In spite of unpalatable truths report facilitates resumption of the political process

Uncomfortable picture ‘21 years after the first ceasefires and 17 years after the Belfast Agreement’

Sinn Féin president Gerry Adams developed the template for the party's approach to unpalatable questions, outright denial: of his own one-time membership of the IRA and its army council in particular, and of the continuing existence of the IRA in the wake of the August killing of Kevin McGuigan. Though damaging to his and the party's plausibility, it's easier than engaging with nuanced truths, like those set out with great plausibility in yesterday's report on the continued existence of the North's paramilitaries.

Deputy First Minister Martin McGuinness’s insistance for the party yesterday that “Sinn Féin is now the only organisation involved in the Republican struggle and in Republican activism” is more of the same. And to be taken with a pinch of salt.

It’s easier for Sinn Féin simply to deny all, however implausibly, than explain the continuing existence of an army council, or explain exactly how that council “oversees both PIRA and Sinn Féin with an overarching strategy” – how do you explain to party members and supporters that that organic historic connection remains, and that the army council still “oversees” their organisation in some way? How can one explain and justify its continued “access to some weapons” though it “has not conducted organised [sic] procurement of new weaponry .... since 2011”. To explain how in this notoriously disciplined army’s “lower level”, “some activity takes place without the knowledge or direction of the leadership”.
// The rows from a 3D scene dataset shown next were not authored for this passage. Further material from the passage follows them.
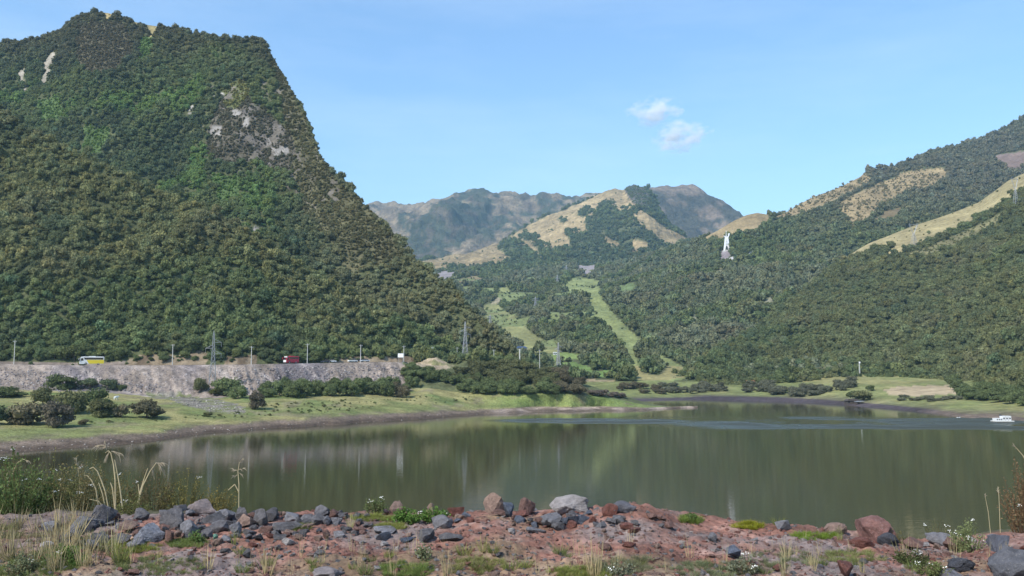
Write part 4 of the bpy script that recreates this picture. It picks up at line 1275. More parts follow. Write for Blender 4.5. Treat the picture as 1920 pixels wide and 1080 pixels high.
P5, S5, C5 = strew_on("lake_bank", [(0, 830), (300, 808), (600, 785), (900, 768), (1240, 763), (1240, 768), (900, 777), (600, 800), (300, 827), (0, 851)], 420, 7, 0.08, 0.38, [(0.24, 0.20, 0.17), (0.14, 0.11, 0.09), (0.34, 0.30, 0.26)])
strew("shore_stones", P5, S5, C5, "small stones lying along the muddy shoreline of the left bank", "stones", 8)
P6, S6, C6 = strew_on("lake_bank", [(60, 800), (300, 790), (600, 775), (900, 750), (880, 742), (560, 752), (350, 782)], 160, 17, 0.25, 0.7, [(0.10, 0.13, 0.05), (0.13, 0.13, 0.06)])
o_ = scatter("meadow_tussocks", P6, S6[:, None] * np.array((1.2, 1.2, 0.8)), np.random.default_rng(3).uniform(0, 6, (len(P6), 3)) * np.array((0, 0, 1)), np.zeros(len(P6), int), C6, [(FARWOOD[0], M["leaf"])])
tag(o_, "small dark tussocks dotted over the left meadow", "tussocks", kind="stuff")

# ------------------------------------------------------------------ vehicles on the road
def road_point(px, off=4.0):
    D = float(np.interp(px, PXL, D5)) + off
    Z = float(np.interp(px, PXL, Z5)) + 0.17
    return Vector((float(x_at(px, D, Z)), D, Z))

def wheel(parent, x, y, r, w):
    mb = MB(); mb.bar((0, -w / 2, 0), (0, w / 2, 0), r, r, 16)
    t = mb.build("wheel", M["tyre"], parent, loc=(x, y, r))
    mb = MB(); mb.bar((0, -w / 2 - 0.02, 0), (0, w / 2 + 0.02, 0), r * 0.55, r * 0.55, 10)
    mb.build("rim", M["steel"], t)

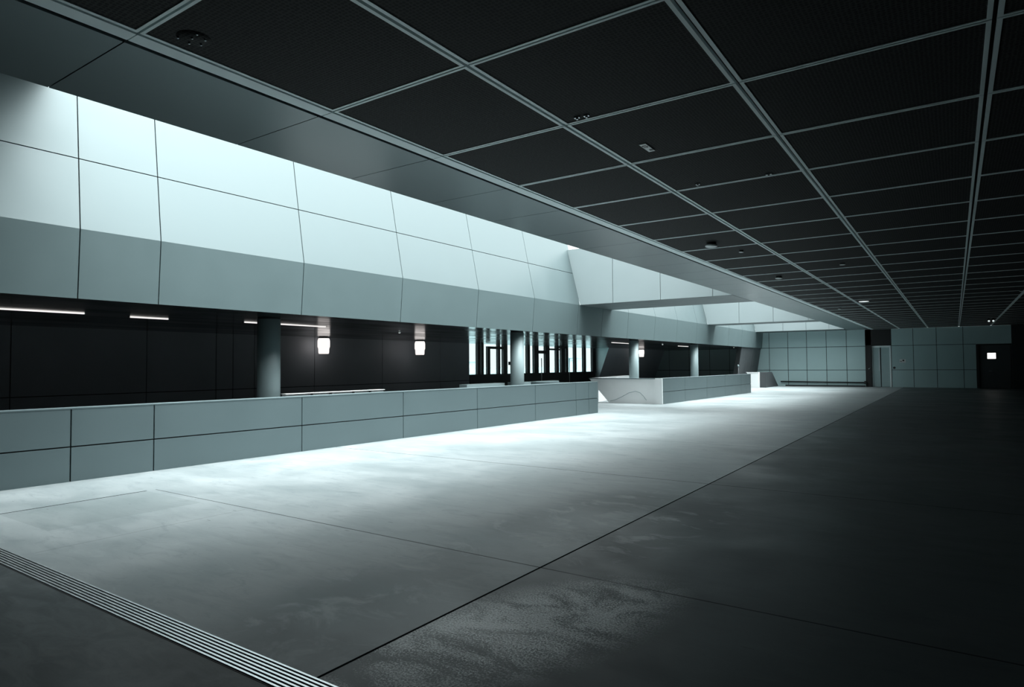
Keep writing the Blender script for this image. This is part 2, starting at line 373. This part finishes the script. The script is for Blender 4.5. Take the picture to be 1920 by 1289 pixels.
# outside
obx('ground_outside', (-400, -20.35, -100, 500, -.4, -.2), 'ground')
tag(bpy.data.objects['ground_outside'], 'pale paving outside the window wall', 'ground', kind='structure')
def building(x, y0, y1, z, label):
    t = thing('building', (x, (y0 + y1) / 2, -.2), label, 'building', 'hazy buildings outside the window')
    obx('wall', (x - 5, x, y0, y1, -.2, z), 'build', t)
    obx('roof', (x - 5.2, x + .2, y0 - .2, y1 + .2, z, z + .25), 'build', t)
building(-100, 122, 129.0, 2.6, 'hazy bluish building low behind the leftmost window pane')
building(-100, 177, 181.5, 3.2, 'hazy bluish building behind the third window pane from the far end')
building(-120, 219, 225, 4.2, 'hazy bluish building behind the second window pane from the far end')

# ------------------------------------------------------------------ parapets
def pxx(y): return -10.45 + .0315 * y
def parapet_run(bm, y0, y1, cuts, H=1.02, zmid=.49, th=.28, off=0):
    g = .009
    cs = [y0] + cuts + [y1]
    for a, b in zip(cs, cs[1:]):
        a1 = a + (g if a != y0 else 0); b1 = b - (g if b != y1 else 0)
        for z0, z1 in ((.0, zmid - g), (zmid + g, H)):
            xa, xb = pxx(a1) + off, pxx(b1) + off
            hexa(bm, [(xa - .03, a1, z0), (xa, a1, z0), (xb, b1, z0), (xb - .03, b1, z0), (xa - .03, a1, z1), (xa, a1, z1), (xb, b1, z1), (xb - .03, b1, z1)], 0)
    xa, xb = pxx(y0) + off, pxx(y1) + off
    hexa(bm, [(xa - th, y0 + .002, 0), (xa - .031, y0 + .002, 0), (xb - .031, y1 - .002, 0), (xb - th, y1 - .002, 0),
              (xa - th, y0 + .002, H - .012), (xa - .031, y0 + .002, H - .012), (xb - .031, y1 - .002, H - .012), (xb - th, y1 - .002, H - .012)], 1)
def coping(bm, y0, y1, th=.28, off=0, H=1.02):
    xa, xb = pxx(y0) + off, pxx(y1) + off
    hexa(bm, [(xa - th - .01, y0, H + .001), (xa + .004, y0, H + .001), (xb + .004, y1, H + .001), (xb - th - .01, y1, H + .001),
              (xa - th - .01, y0, H + .018), (xa + .004, y0, H + .018), (xb + .004, y1, H + .018), (xb - th - .01, y1, H + .018)])
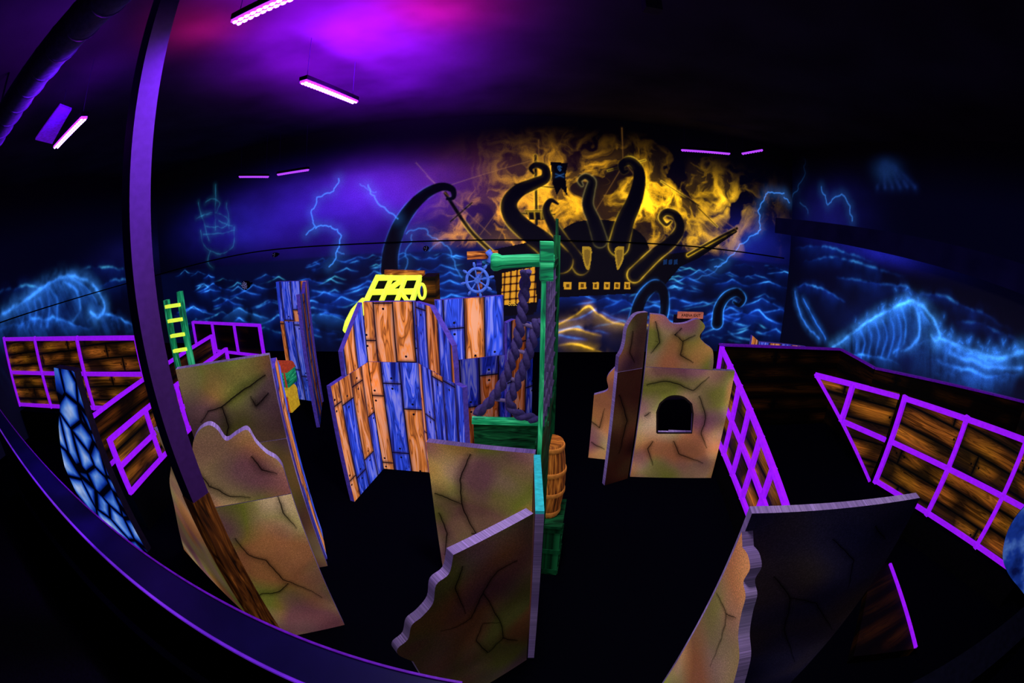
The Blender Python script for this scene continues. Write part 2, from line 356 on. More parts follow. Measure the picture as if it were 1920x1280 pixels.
class Mural:
    def __init__(s, O, ux, L, h, res):
        s.O = V(O); s.ux = V(ux); s.L = L; s.h = h
        s.nu = int(L/res)+1; s.nv = int(h/res)+1
        s.u = np.linspace(0, L, s.nu); s.v = np.linspace(0, h, s.nv); s.res = L/(s.nu-1)
        s.U, s.Vv = np.meshgrid(s.u, s.v); s.img = np.zeros((s.nv, s.nu, 3)); s.n = s.ux.cross(V((0, 0, 1)))
        s.U0, s.V0 = s.U, s.Vv
        s.Uw = s.U+0.08*(fbm(s.U*4.0, s.Vv*4.0+50, 3)-.5); s.Vw = s.Vv+0.08*(fbm(s.U*4.0+80, s.Vv*4.0, 3)-.5)
        s.N4 = fbm(s.U*4, s.Vv*4, 3); s.N3 = fbm(s.U*2.6+7, s.Vv*2.6+3, 3)
        s.W1 = fbm(s.U*4+31, s.Vv*0+2.5, 3)-.5; s.ST = fbm(s.U*11+s.Vv*4, s.Vv*1.6, 4)
    def warp(s, on): s.U, s.Vv = (s.Uw, s.Vw) if on else (s.U0, s.V0)
    def to(s, pts):
        o = []
        for p in pts:
            q = onPl(p[0], p[1], s.O, s.n)-s.O; o.append((q.dot(s.ux), q.z))
        return o
    def sd(s, uv, w0=0.0, w1=None, pad=0.4):
        D = np.full(s.U.shape, 9.0); w1 = w0 if w1 is None else w1; m = len(uv)-1
        for i in range(m):
            (ax, ay), (bx, by) = uv[i], uv[i+1]
            wa = w0+(w1-w0)*i/m; wb = w0+(w1-w0)*(i+1)/m; P = pad+max(wa, wb)
            i0 = max(0, int((min(ax, bx)-P)/s.res)); i1 = min(s.nu, int((max(ax, bx)+P)/s.res)+2)
            j0 = max(0, int((min(ay, by)-P)/s.res)); j1 = min(s.nv, int((max(ay, by)+P)/s.res)+2)
            if i1 <= i0 or j1 <= j0: continue
            X = s.U[j0:j1, i0:i1]-ax; Y = s.Vv[j0:j1, i0:i1]-ay
            dx = bx-ax; dy = by-ay; l2 = dx*dx+dy*dy+1e-12
            t = np.clip((X*dx+Y*dy)/l2, 0, 1)
            d = np.hypot(X-t*dx, Y-t*dy)-(wa+(wb-wa)*t)
            D[j0:j1, i0:i1] = np.minimum(D[j0:j1, i0:i1], d)
        return D
    def swell(s, uv, col, h, dark=0.85, edge=1.0, fine=0.03, streak=0.0, foam=0.0, lw=0.024, bk=0.5, cold=1.0):
        # a wave: lit crest on top, airbrushed fall-off below, hiding what lies behind it
        xs = np.array([p[0] for p in uv]); ys = np.array([p[1] for p in uv])
        i0 = max(0, int(xs.min()/s.res)); i1 = min(s.nu, int(xs.max()/s.res)+1)
        j0 = max(0, int((ys.min()-5*h)/s.res)); j1 = min(s.nv, int((ys.max()+4*fine+.25)/s.res)+2)
        if i1-i0 < 3 or j1-j0 < 3: return
        sl = (slice(j0, j1), slice(i0, i1)); U = s.U0[sl]; Vv = s.V0[sl]
        yc = np.interp(U, xs, ys)+fine*2*s.W1[sl]
        t = (U-xs.min())/(xs.max()-xs.min()); tp = np.clip(np.sin(np.pi*np.clip(t, 0, 1)), 0, 1)**1.1
        d = yc-Vv; on = np.clip(d/(lw*.8)+.5, 0, 1); dd = np.maximum(d, 0)
        mk = on*np.exp(-dd/(h*2.2))*np.clip(tp*2, 0, 1)*dark
        s.img[sl] *= (1-mk)[..., None]
        body = on*np.exp(-dd/h)*np.clip(1.9*s.N3[sl]-.25, .1, 1.4)*tp
        if streak: body = body*(1-streak+streak*2.2*np.clip(s.ST[sl]*2-.5, 0, 1))
        line = (np.exp(-(d/lw)**2)+.15*np.exp(-(d/(lw*4))**2))*np.clip(s.N4[sl]*3.2-1.0, .05, 1.5)*tp*edge
        g = bk*body+line
        if foam: g = g+foam*on*np.exp(-dd/(h*.7))*np.clip(ridge(U*5, Vv*5, 4)-.5, 0, 1)*2.6*tp
        s.img[sl] += g[..., None]*np.array(col)+(line**2)[..., None]*np.array((0.015, 0.10, 0.10))*edge*cold
    def add(s, g, col): s.img += g[..., None]*np.array(col[:3])
    def glow(s, uv, col, core=0.012, halo=0.10, k=0.25, mod=None):
        d = np.maximum(s.sd(uv, 0, pad=max(0.05, halo*2.6)), 0)
        g = np.exp(-(d/core)**2)+k*np.exp(-(d/halo)**2)
        g[d > 5] = 0
        if mod is not None: g = g*mod
        s.add(g, col)
    def tent(s, px, w0, w1, col, soft=0.012, body=(0.0006, 0.0006, 0.003), e=1.0):
        uv = s.to(cr(px, 7)); d = s.sd(uv, w0, w1, 0.25)
        mk = np.clip(0.5-d/(s.res*1.8), 0, 1)[..., None]
        s.img = s.img*(1-mk)+np.array(body)*mk
        g = np.exp(-((d-0.004)/soft)**2)+0.10*np.exp(-(d/(soft*3.5))**2); g[d > 5] = 0
        s.add(g*e*np.clip(s.N3*3.2-1.1, 0.03, 1.2), col)
    def poly(s, uv, col, blend=1.0):
        ins = np.zeros(s.U.shape, bool); n = len(uv)
        for i in range(n):
            (x1, y1), (x2, y2) = uv[i], uv[(i+1) % n]
            if y1 == y2: continue
            c = ((s.Vv >= min(y1, y2)) & (s.Vv < max(y1, y2))) & (s.U < (s.Vv-y1)*(x2-x1)/(y2-y1)+x1)
            ins ^= c
        s.img[ins] = s.img[ins]*(1-blend)+np.array(col[:3])*blend
    def blob(s, px, ru, rv, col, mod=None):
        (a, b), = s.to([px]); g = np.exp(-((s.U-a)/ru)**2-((s.Vv-b)/rv)**2)
        if mod is not None: g = g*mod
        s.add(g, col)
    def fade(s, v0, v1): s.img *= np.clip((v1-s.V0)/(v1-v0), 0, 1)[..., None]**1.5
    def build(s, name, mat):
        nv, nu = s.nv, s.nu; me = bpy.data.meshes.new(name)
        co = np.empty((nv, nu, 3), np.float32)
        for k in range(3): co[..., k] = s.O[k]+s.U0*s.ux[k]
        co[..., 2] += s.V0
        me.vertices.add(nv*nu); me.vertices.foreach_set('co', co.ravel())
        idx = np.arange(nv*nu).reshape(nv, nu)
        q = np.stack([idx[:-1, :-1], idx[:-1, 1:], idx[1:, 1:], idx[1:, :-1]], -1).reshape(-1, 4)
        me.loops.add(q.size); me.loops.foreach_set('vertex_index', q.ravel().astype(np.int32))
        me.polygons.add(len(q)); me.polygons.foreach_set('loop_start', np.arange(0, q.size, 4, dtype=np.int32))
        me.update(calc_edges=True)
        at = me.color_attributes.new('paint', 'FLOAT_COLOR', 'POINT')
        c = np.ones((nv*nu, 4), np.float32); c[:, :3] = np.clip(s.img, 0, 2).reshape(-1, 3)
        at.data.foreach_set('color', c.ravel()); me.materials.append(mat)
        o = bpy.data.objects.new(name, me); C.objects.link(o); o['kind'] = 'structure'; return o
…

Of course, if one acknowledged the existence of the IRA one could make a virtue of the fact that “there are different levels of cohesion in the structures of these groups. However, none of the leaderships has complete control over the activities of its members; there is regular unsanctioned activity including behaviour in direct contravention of leadership instructions”. And criminal activity.

READ MORE

“The structures of PIRA remain in existence in a much reduced form,” the report insists. “This includes a senior leadership, the Provisional Army Council,” it added. But it is an organisation and leadership committed to legal/peaceful means, the report accepts, endorsing PSNI Chief Constable George Hamilton’s assessment. That is a conclusion that should be sufficient to put the North’s talks and faltering institutions back on the road.

The report written by British Liberal Democrat peer Lord Carlile, retired senior Northern Ireland civil servant Rosalie Flanagan, and lawyer Stephen Shaw, draws an uncomfortable picture of what, as Northern Secretary Theresa Villiers puts it, "21 years after the first ceasefires and 17 years after the Belfast Agreement" is clearly an unacceptable reality. One that we, for a long time, prefered to pretend to ourselves had gone away. We are reminded of the messy, morally dubious, but necessary compromises on which the peace deal has been built and must go forward.